Schließlich sind Spoerli drei ganz und gar originelle Pas de deux gelungen, zwei für Segers und Moucardès und einer für Seneca und Klemmayer – und immer wieder ist man angerührt von den human touches, die zwischen den einzelnen Personen spielen. Schließlich hat er die Geschichte mit allen obligaten französischen Gewürzen angereichert: Straßenrevolution, Degas-Ballettsaal-Studien, Jockey-Club-Lebemännern, Dirnen, Revuetheatertänzen und immer wieder Cancans jeglicher Fasson. Keine Frage auch, dass den Tänzern diese abwechslungsreiche Folge von Charaktertänzen und Klassik ausgesprochen Spaß macht (etwas weniger Cancan-Gekreische täte es auch!). Und ihr Spaß an der Freud‘ überträgt sich auch aufs Publikum, nachdem die ganze Show erst einmal etwas zäh angelaufen ist.

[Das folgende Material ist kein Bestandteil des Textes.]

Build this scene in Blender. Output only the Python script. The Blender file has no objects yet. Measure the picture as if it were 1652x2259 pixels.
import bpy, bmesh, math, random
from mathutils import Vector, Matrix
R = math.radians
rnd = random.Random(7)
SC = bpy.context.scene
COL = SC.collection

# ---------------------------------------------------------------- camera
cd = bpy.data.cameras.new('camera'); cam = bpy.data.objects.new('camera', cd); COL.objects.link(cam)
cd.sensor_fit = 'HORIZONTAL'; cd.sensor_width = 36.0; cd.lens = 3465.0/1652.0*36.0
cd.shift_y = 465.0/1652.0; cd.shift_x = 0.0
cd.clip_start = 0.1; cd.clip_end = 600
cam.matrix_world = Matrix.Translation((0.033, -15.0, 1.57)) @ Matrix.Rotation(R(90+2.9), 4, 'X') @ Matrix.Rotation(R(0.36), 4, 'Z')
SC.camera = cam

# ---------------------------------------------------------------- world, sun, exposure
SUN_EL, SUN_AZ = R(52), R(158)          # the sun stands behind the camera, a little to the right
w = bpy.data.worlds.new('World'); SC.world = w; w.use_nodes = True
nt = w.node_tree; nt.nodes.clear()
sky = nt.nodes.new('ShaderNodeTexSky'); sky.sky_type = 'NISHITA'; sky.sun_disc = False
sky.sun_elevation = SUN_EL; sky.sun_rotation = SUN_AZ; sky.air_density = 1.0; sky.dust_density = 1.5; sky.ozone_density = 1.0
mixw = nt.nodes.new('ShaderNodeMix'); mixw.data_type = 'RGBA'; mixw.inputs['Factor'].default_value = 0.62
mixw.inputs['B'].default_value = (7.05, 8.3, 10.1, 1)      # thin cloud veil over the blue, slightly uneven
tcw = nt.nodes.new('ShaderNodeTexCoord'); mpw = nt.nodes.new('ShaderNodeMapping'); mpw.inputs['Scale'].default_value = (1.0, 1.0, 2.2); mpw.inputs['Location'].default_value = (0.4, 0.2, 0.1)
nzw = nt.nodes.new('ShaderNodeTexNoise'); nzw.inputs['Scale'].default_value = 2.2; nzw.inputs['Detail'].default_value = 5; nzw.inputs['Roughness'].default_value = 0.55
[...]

Trotzdem: der spezifisch offenbachsche Esprit, wie er unweigerlich das Publikum in Massines und auch in Béjarts „Gaîté Parisienne“ anmacht, zündet nicht richtig an diesem Abend, der Ernst der Geschichte und die generelle Dunkelheit der Beleuchtung drücken auf die Stimmung, und die beiden Finale, das vor der Pause und der Schluss, entlassen das Publikum etwas bedripst. Mal sehen, wie die Berliner darauf reagieren, wenn „La belle vie“ kurz vor Weihnachten an der Deutschen Oper Premiere hat.